Time lapse of particles suspended in turbulence tank. These images cover 6 s of particle motion. At the beginning the particle had a downward trajectory due to the momentum from being dropped in the tank. After around 2 s, the particle starts to rotate in space at approximately a constant location

3 Analysis and results

Figure 7 shows the particle mass (normalized by the particle’s initial mass) as it dissolves over time. Excluding normalization, these data are unprocessed. The mass flux away from the particle is greater at early times, i.e. when the particle is larger. This is no surprise, given that surface area is larger at early times. A classic model for dissolution that is based only on geometry is the Hixson–Crowell model (Hixson and Crowell 1931). It assumes that mass flux away from the surface is a constant, and that geometry is simple enough that particle lengths decrease linearly with time. Since we are using a normalized mass, we use a model based on the percentage change of each side length.

Inspired by the Hixson–Crowell model, we assume that mass is lost normal to the surface at a constant rate \(k\ [length/time]\), and that all sides recede a length kt in a direction normal to the surface. Implicit in this formulation is the fact that the dissolution rate is not influenced by the accumulation of solute in the ambient fluid nor in the boundary layer close to the particle. This method has a small bias in how it handles the corners of objects, but the spread in our data suggests that it is not worth proceeding to more advanced models that integrate local fluxes around the surface.

Our model is shown in Eq. 1. Here \(l_0\), \(w_0\), and \(h_0\) are the initial length, width, and height of the particles, respectively. \(V_t\) is the particle volume at a given time, t. We assume that density is constant, so volume and mass are linearly related.

$$\begin{aligned} V_t = (l_0 - kt)(w_0 - kt)(h_0 - kt) \end{aligned}$$
(1)

The presented data in Fig. 7 exhibit a trend in agreement with the proposed model. In this model, we assume that the mass flux is constant for a particle freely suspended in turbulence. Results from Machicoane et al. (2013) provide support for this assumption. Turbulence is one of several effects that are grouped into a single factor k. We cannot predict k a priori, but the new method presented herein provides a potential route to assembling a large enough dataset of dissolution rates that one could connect k to the dynamics of the unsteady boundary layer on suspended particles.

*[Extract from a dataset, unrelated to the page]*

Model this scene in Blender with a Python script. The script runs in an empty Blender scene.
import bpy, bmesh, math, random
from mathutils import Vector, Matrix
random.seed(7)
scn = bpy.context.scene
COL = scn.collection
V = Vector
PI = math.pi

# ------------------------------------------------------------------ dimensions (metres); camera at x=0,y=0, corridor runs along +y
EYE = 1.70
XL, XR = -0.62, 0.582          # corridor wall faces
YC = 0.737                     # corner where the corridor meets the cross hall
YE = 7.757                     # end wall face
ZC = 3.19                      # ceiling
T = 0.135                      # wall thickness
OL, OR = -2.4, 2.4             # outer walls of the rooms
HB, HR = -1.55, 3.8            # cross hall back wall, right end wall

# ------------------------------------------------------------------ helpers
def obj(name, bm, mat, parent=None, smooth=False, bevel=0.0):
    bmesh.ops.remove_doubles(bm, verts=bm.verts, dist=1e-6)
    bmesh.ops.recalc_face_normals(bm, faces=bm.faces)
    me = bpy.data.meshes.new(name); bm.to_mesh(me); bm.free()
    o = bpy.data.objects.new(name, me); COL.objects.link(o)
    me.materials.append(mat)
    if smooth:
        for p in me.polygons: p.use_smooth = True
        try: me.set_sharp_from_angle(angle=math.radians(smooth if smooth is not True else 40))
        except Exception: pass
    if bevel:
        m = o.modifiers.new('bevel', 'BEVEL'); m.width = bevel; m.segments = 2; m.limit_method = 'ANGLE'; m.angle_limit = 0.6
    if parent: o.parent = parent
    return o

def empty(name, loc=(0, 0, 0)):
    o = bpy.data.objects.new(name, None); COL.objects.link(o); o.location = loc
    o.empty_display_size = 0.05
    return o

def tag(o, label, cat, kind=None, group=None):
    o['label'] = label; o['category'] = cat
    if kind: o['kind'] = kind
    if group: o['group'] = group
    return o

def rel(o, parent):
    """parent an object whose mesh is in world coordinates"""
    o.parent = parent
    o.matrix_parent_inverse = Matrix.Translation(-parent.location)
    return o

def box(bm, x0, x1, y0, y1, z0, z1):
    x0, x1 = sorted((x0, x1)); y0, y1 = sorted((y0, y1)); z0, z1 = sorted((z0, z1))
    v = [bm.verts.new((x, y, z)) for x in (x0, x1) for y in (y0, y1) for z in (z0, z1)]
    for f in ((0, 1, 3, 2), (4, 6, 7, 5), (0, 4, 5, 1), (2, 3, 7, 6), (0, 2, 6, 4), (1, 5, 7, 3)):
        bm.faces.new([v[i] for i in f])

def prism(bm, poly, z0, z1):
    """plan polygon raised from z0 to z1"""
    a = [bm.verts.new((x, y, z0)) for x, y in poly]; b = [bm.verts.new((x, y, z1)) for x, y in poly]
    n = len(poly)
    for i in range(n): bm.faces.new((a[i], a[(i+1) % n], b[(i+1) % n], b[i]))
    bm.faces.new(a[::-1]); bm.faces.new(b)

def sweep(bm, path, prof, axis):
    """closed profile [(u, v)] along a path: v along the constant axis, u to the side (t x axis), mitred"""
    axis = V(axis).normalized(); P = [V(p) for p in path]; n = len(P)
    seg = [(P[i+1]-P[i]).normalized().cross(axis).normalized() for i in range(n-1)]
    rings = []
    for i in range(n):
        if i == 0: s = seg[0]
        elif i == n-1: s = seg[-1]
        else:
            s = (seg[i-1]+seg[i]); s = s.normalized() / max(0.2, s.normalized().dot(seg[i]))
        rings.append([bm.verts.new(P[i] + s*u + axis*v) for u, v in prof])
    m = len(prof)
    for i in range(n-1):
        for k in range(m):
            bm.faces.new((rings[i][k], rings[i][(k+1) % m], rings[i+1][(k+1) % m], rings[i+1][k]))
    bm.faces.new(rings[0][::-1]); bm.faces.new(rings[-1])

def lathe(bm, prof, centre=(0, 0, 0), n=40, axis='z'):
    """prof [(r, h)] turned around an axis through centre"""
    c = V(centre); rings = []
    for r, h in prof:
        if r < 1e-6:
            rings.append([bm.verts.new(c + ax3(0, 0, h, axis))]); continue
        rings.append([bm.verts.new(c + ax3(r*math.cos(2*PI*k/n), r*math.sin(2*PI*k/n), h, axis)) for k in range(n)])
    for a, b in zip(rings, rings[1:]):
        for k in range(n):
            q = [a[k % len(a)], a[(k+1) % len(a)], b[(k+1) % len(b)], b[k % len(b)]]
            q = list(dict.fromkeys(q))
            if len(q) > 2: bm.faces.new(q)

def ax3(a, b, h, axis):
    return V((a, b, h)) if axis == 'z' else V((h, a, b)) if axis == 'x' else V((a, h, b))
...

The model in Eq. 1 was fitted to the data in Fig. 7 using a non-linear, iterative least squares regression via Matlab’s nlinfit routine. The single fit parameter is the dissolution rate, k. Table 1 summarizes the important calculated values. The \(95\%\) confidence interval for Fig. 7 was calculated using the Jacobian and the residuals for the fit via Matlab’s nlparci (“nonlinear parameter confidence intervals”) routine.

Table 1 Dissolution rate, k, as measured for rod- and disc-shaped particles

4 Discussion

In the proposed model, predicting k a priori is challenging because it combines turbulence and material properties into a single value. Nevertheless, the data from our experiments seem to fit this model relatively well. As seen in Fig. 7, the fitted curve for the rod-like data is lower and steeper than the curve for the disc-like data, indicating that the rod-like particles lose mass faster than the disc-like ones.

One reason rod- and disc-like particles have different dissolution rates could be due to the difference in aspect ratios which cause particles to sample the turbulence in a biased manner (Byron et al. 2015). Another reason for the different dissolution rates in volume-matched particles could be due to the difference in their specific surfaces (surface-area-to-volume ratios).

Future work using the technique presented herein will be able to cover a large enough parameter space to fit a model that parses out the different effects of shape, size, turbulence intensity, etc. For example, a model would ideally include factors for the turbulent boundary layer thickness around the particle, the dissolution rate of the particle in laminar flow, and shape effects. We would like to separate out the effect of factors such as aspect ratio, edge length, and corners and protrusions, as well as particle kinematics in turbulence, e.g. rods experiencing more ‘angular slip’ or sweeping out broader volumes of space as they rotate. For now, we have chosen a one-parameter model because it matches the amount of data we have.

Fig. 7
figure 7

The fit of the data to the proposed model. The rod-like data are shown as green circles, the disc-like data are shown as blue stars. The solid line is the fit to the data points, and the dashed line is the \(95\%\) confidence interval. Each trajectory is a single particle. Vertical variation is due to individual particle idiosyncrasy. It is seen from the slopes that the rod-like particles dissolve more rapidly than the disc-like particles

5 Conclusion

In this paper, we present an alternative to the gypsum dissolution method for measuring mass transfer in turbulent flow. We show a successful recipe for a neutrally buoyant mixture of sugar and hollow glass spheres and a method for molding the recipe into disc- and rod-shaped particles. We found that the data followed the proposed dissolution model and that rod-shaped particles had a slightly faster dissolution rate compared to disc-shaped particles.

While we encountered challenges with molding the particles and maximizing their shelf life, we found this method to be successful. The high viscosity of the mixture and its rapid cooling time made producing sharp edges difficult. Insulating the cooking vessel helped with the overall pourability and moldability of the mixture, which increased the frequency of achieving the desired particle shape. To minimize particle degradation, accurate water content and temperature measurements were vital and ensured optimal particle composition.

Determining particle-specific dissolution rate parameters is important for understanding the shape–motion–flux relationships of dissolving objects. Additional experiments exploring the surface-area-to-volume ratio of the dissolving particles should be performed, where both the surface area and the mass are recorded at each time interval. More shapes and surface-area-to-volume ratios should also be tested along with varying the turbulence intensity to explore how the dissolution relates to \(d_{eq}\), surface area, volume, and turbulence.